JENNY CRAIG AIN'T GOT S*!T ON ME

            Before I left Michigan I was laying on the couch watching TV when my sister noticed something she’d never seen before, me, with a belly. I had begun to notice it about two months before but did absolutely nothing about it except tempt it with booze and Mexican food. I was also experiencing another thing I had never experienced before and that was when I would jog up a set of steps or the like I could feel the fat on my front slide up and down. Now I will guarantee you that if you are the typical American and you saw me you’d say I was skinny. I prefer thin since I do have muscle, skinny is when you can see bones, but here I was…heavy. I weighed myself and I was ten pounds heavier than I ever have been and I was heavy into racing and weights not so long ago and muscle is way heavier than fat. (I know that a pound of fat weighs the same as a pound of muscle but you know what I mean)
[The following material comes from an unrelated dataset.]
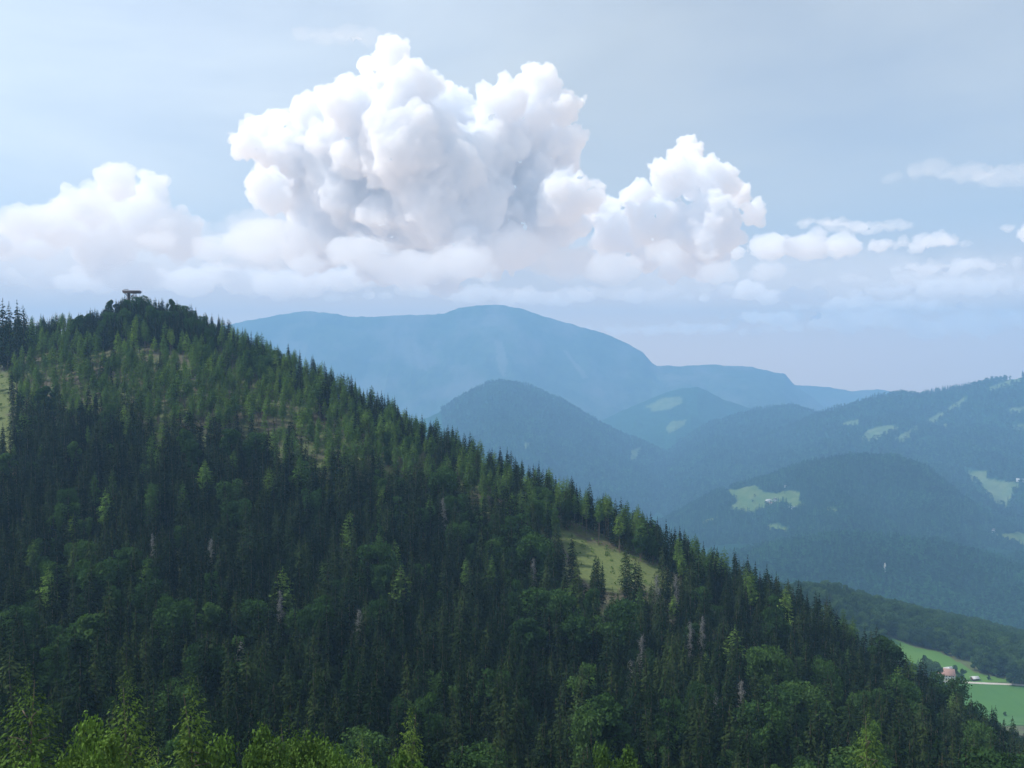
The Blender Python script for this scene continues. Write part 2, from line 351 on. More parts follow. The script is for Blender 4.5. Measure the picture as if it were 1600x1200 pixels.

            You want to lose weight? I mean really lose some weight?! Go to England, get poisoned, then head to France and work like a madly inspired devil dog, taming vines and hand slinging nearly five thousand bottles and then pushing around thousand pound carts of booze. Fast-forward to Thursday night after I get out of the shower and low and behold my five pack is back. I could never get the six-pack but five is just fine. I knew I had lost some weight since I had to wear a belt on Tuesday to keep my jeans up out in the field but this was just plain crazy especially with how much food I have been eating. Now all I need is a long haired dictionary to show it off to.